A platéia começa a chegar cedo, quase uma hora antes, e de novo se espreme em fila. Quando o acesso é aberto, as pessoas saem correndo pelas escadas, sem pudor, como rebanho em disparada. Eu tento manter a dignidade enquanto caminho para a minha seção, no topo do auditório, que tem cinco andares. Dentro do auditório gigante, lotado, há equipes de filmagem, e a iluminação sobre o palco é possante. A apresentadora anuncia o filme e também parte da equipe, que desfila sob aplausos antes do início do filme.

Em geral eu sou cética diante dessas encenações e comoções coletivas, mas desta vez eu me emociono, com a sensação de fazer parte de algo especial. Não adianta repetir a mim mesma que um filme é apenas um filme, que eu poderia assisti-lo aqui como ali, em Berlim ou em São Paulo, no Belas-Artes ou no vídeo, e não faria diferença. Não, nada disso me convence, nem mesmo o meu desconforto, encarapitada no poleiro do auditório e esticando o pescoço para enxergar a tela. Pois esse clima inebriante também me envolveu, e restituiu o encantamento quase ingênuo diante dos feixes de luz faiscando na tela – a imaginação capturada.

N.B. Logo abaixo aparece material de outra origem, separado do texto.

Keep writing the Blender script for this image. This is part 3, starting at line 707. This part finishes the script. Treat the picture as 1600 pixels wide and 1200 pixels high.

Sim, sinto-me um pouco besta de admitir... foi preciso mesmo tudo isso para fazer minha experiência especial? Um pensamento então me conforta: na época áurea de Hollywood, ir ao cinema também era um ritual e a encenação festiva fazia parte da experiência. Sinto-me reaproximada um pouco dessa história. Hoje em dia, não há mais como fazer do cinema de domingo um acontecimento: o público é tão grande, o número de filmes também, ninguém tem mesmo mais tempo, e nossa cultura é muito menos formal. Mas o rito sobrevive nessas ilhas de fantasia que são os festivais – não apenas para quem, como eu neste ano, pode participar. Também para você, aí, lendo este texto, ou acompanhando o festival pela tevê ou pelo jornal – como eu sempre fazia –, o festival cumpre um pouco dessa função de encantamento, nos fazendo esperar ansiosamente pela estréia deste ou daquele filme, projetando títulos e artistas como objetos do nosso fascínio, e nos fazendo esquecer, pelo menos por um momento, que um filme é apenas um filme.